[start Supplied material]

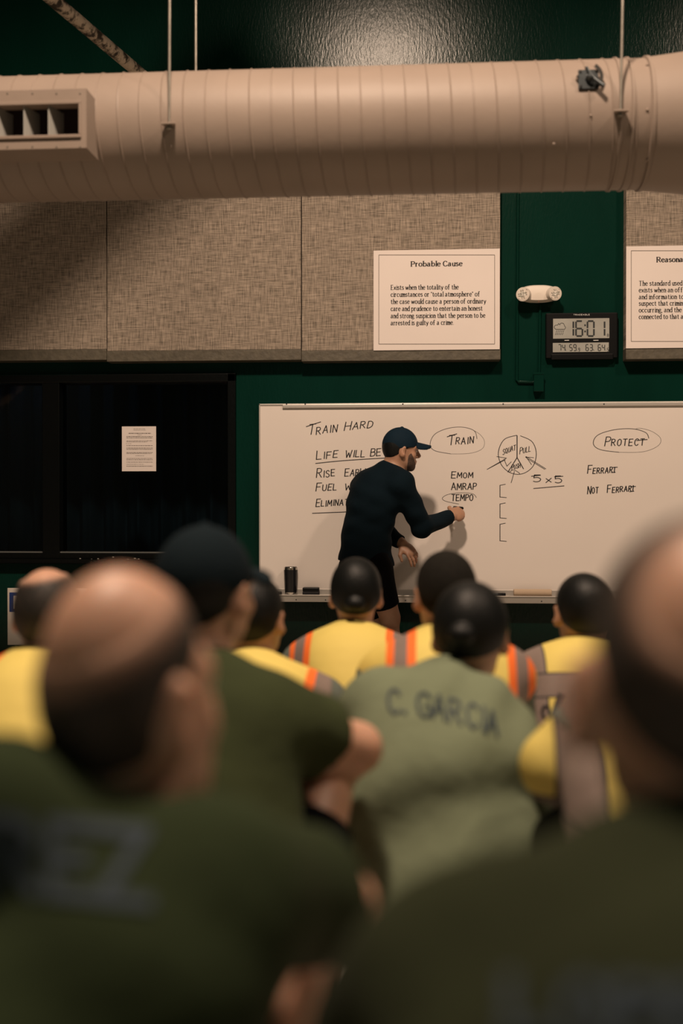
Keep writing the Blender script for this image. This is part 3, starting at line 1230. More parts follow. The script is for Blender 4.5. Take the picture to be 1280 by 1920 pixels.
# ---- window
win = thing('window_1', 'black framed interior window', 'window', (-2.2, WY, wz0))
del win['category']
del win['label']
win['kind'] = 'structure'
xa, xb = wx0, wx1
b1 = P(440, 900, WY)[0]
mb = MB()
mb.box((xa, WY - .035, P(200, 718, WY)[2]), (xb, WY + .14, wz1), .004)
mb.box((xa, WY - .035, wz0), (xb, WY + .14, P(200, 1037, WY)[2]), .004)
mb.box((P(428, 880, WY)[0], WY - .035, wz0), (xb, WY + .14, wz1), .004)
mb.box((P(82, 880, WY)[0], WY - .03, wz0), (P(114, 880, WY)[0], WY + .13, wz1), .004)
mb.box((xa, WY - .035, wz0), (xa + .06, WY + .14, wz1), .004)
mb.build('frame', M['window_paint'], win)
for a, b_ in ((xa + .05, P(86, 880, WY)[0]), (P(110, 880, WY)[0], P(432, 880, WY)[0])):
    MB().box((a, WY + .045, wz0 + .03), (b_, WY + .051, wz1 - .03)).build('pane', M['glass'], win)
    zz = P(200, 1037, WY)[2]
    MB().box((a, WY - .012, zz), (b_, WY + .045, zz + .008), .002).build('glazing_bead', M['alu'] if 0 else mat('worn_black_edge', (.12, .125, .12), .25), win)
MB().box((xa, WY - .07, wz0 - .025), (xb + .02, WY + .01, wz0 + .004), .005).build('window_sill', M['window_paint'], win)
rn = random.Random(3)
for _ in range(12):
    px = rn.choice([rn.uniform(98, 190), rn.uniform(0, 440)])
    py = rn.uniform(1044, 1049)
    c = P(px, py, WY - .0355)
    mb = MB()
    mb.box((c[0] - rn.uniform(.002, .006), WY - .0362, c[2] - .002), (c[0] + rn.uniform(.002, .010), WY - .0345, c[2] + .002)).build('paint_chip', M['chip'], win)
mb = MB()
mb.box((P(100, 1050, WY)[0], WY - .0362, P(100, 1053, WY - .035)[2]), (P(150, 1050, WY)[0], WY - .034, P(100, 1049, WY - .035)[2]))
mb.build('paint_chip', M['chip'], win)
# pleated sheet behind the glass, standing in for reflections of curtains in the pane
n = 260
vs, fs = [], []
for i in range(n):
    x = -4.3 + 3.5 * i / (n - 1)
    y = WY + .95 + .05 * math.sin(x * 34) + .02 * math.sin(x * 71)
    vs += [(x, y, .3), (x, y, 2.4), (x, y + .004, 2.4), (x, y + .004, .3)]
for i in range(n - 1):
    a, b_ = 4 * i, 4 * i + 4
    fs += [(a, b_, b_ + 1, a + 1), (a + 1, b_ + 1, b_ + 2, a + 2), (a + 2, b_ + 2, b_ + 3, a + 3)]
tag(MB().add(vs, fs).build('reflection_sheet', mat('reflection_blue', (.02, .05, .07), .8), smooth=True), 'dark blue pleated sheet behind the black window, standing in for its reflections', 'reflection_sheet')
nl = bpy.data.lights.new('blue_tint_light', 'POINT')  # added blue point light, tints the pleats behind the glass
nl.energy = 0.55
nl.color = (.2, .55, 1)
nl.shadow_soft_size = .05
no = bpy.data.objects.new('blue_tint_light', nl)
no.location = (-2.7, WY + .5, 2.2)
COL.objects.link(no)

# ---- acoustic panels
PY = 6.90


def panel(x0, x1, y0, y1, label, right_slope=0.0):
    t = thing('acoustic_panel', label, 'wall panel', tuple(P((x0 + x1) / 2, y1 + 20, PY)), 0, 'fabric panels under the duct')
    pbox(x0 + .6, y0, x1 - .6, y1, PY, .096, .003).build('fabric', M['weave'], t)
    pbox(x0, y1, x1, y1 + 20, PY - .004, .104, .003).build('bottom_rail', M['rail'], t)


panel(-260, 199.5, 300, 657, 'leftmost beige woven wall panel, half in shadow above the black window')
panel(200, 564.5, 300, 656.5, 'beige woven wall panel between the two seams, no poster on it')
panel(565, 938, 300, 656, 'beige woven wall panel holding the Probable Cause poster')
panel(1173, 1560, 290, 652, 'beige woven wall panel at the right edge, behind the second poster')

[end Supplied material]

### Given request:
The listing above must be printed again exactly, minus its pictures.

### Task solution:
Keep writing the Blender script for this image. This is part 3, starting at line 1230. More parts follow. The script is for Blender 4.5. Take the picture to be 1280 by 1920 pixels.
# ---- window
win = thing('window_1', 'black framed interior window', 'window', (-2.2, WY, wz0))
del win['category']
del win['label']
win['kind'] = 'structure'
xa, xb = wx0, wx1
b1 = P(440, 900, WY)[0]
mb = MB()
mb.box((xa, WY - .035, P(200, 718, WY)[2]), (xb, WY + .14, wz1), .004)
mb.box((xa, WY - .035, wz0), (xb, WY + .14, P(200, 1037, WY)[2]), .004)
mb.box((P(428, 880, WY)[0], WY - .035, wz0), (xb, WY + .14, wz1), .004)
mb.box((P(82, 880, WY)[0], WY - .03, wz0), (P(114, 880, WY)[0], WY + .13, wz1), .004)
mb.box((xa, WY - .035, wz0), (xa + .06, WY + .14, wz1), .004)
mb.build('frame', M['window_paint'], win)
for a, b_ in ((xa + .05, P(86, 880, WY)[0]), (P(110, 880, WY)[0], P(432, 880, WY)[0])):
    MB().box((a, WY + .045, wz0 + .03), (b_, WY + .051, wz1 - .03)).build('pane', M['glass'], win)
    zz = P(200, 1037, WY)[2]
    MB().box((a, WY - .012, zz), (b_, WY + .045, zz + .008), .002).build('glazing_bead', M['alu'] if 0 else mat('worn_black_edge', (.12, .125, .12), .25), win)
MB().box((xa, WY - .07, wz0 - .025), (xb + .02, WY + .01, wz0 + .004), .005).build('window_sill', M['window_paint'], win)
rn = random.Random(3)
for _ in range(12):
    px = rn.choice([rn.uniform(98, 190), rn.uniform(0, 440)])
    py = rn.uniform(1044, 1049)
    c = P(px, py, WY - .0355)
    mb = MB()
    mb.box((c[0] - rn.uniform(.002, .006), WY - .0362, c[2] - .002), (c[0] + rn.uniform(.002, .010), WY - .0345, c[2] + .002)).build('paint_chip', M['chip'], win)
mb = MB()
mb.box((P(100, 1050, WY)[0], WY - .0362, P(100, 1053, WY - .035)[2]), (P(150, 1050, WY)[0], WY - .034, P(100, 1049, WY - .035)[2]))
mb.build('paint_chip', M['chip'], win)
# pleated sheet behind the glass, standing in for reflections of curtains in the pane
n = 260
vs, fs = [], []
for i in range(n):
    x = -4.3 + 3.5 * i / (n - 1)
    y = WY + .95 + .05 * math.sin(x * 34) + .02 * math.sin(x * 71)
    vs += [(x, y, .3), (x, y, 2.4), (x, y + .004, 2.4), (x, y + .004, .3)]
for i in range(n - 1):
    a, b_ = 4 * i, 4 * i + 4
    fs += [(a, b_, b_ + 1, a + 1), (a + 1, b_ + 1, b_ + 2, a + 2), (a + 2, b_ + 2, b_ + 3, a + 3)]
tag(MB().add(vs, fs).build('reflection_sheet', mat('reflection_blue', (.02, .05, .07), .8), smooth=True), 'dark blue pleated sheet behind the black window, standing in for its reflections', 'reflection_sheet')
nl = bpy.data.lights.new('blue_tint_light', 'POINT')  # added blue point light, tints the pleats behind the glass
nl.energy = 0.55
nl.color = (.2, .55, 1)
nl.shadow_soft_size = .05
no = bpy.data.objects.new('blue_tint_light', nl)
no.location = (-2.7, WY + .5, 2.2)
COL.objects.link(no)

# ---- acoustic panels
PY = 6.90


def panel(x0, x1, y0, y1, label, right_slope=0.0):
    t = thing('acoustic_panel', label, 'wall panel', tuple(P((x0 + x1) / 2, y1 + 20, PY)), 0, 'fabric panels under the duct')
    pbox(x0 + .6, y0, x1 - .6, y1, PY, .096, .003).build('fabric', M['weave'], t)
    pbox(x0, y1, x1, y1 + 20, PY - .004, .104, .003).build('bottom_rail', M['rail'], t)


panel(-260, 199.5, 300, 657, 'leftmost beige woven wall panel, half in shadow above the black window')
panel(200, 564.5, 300, 656.5, 'beige woven wall panel between the two seams, no poster on it')
panel(565, 938, 300, 656, 'beige woven wall panel holding the Probable Cause poster')
panel(1173, 1560, 290, 652, 'beige woven wall panel at the right edge, behind the second poster')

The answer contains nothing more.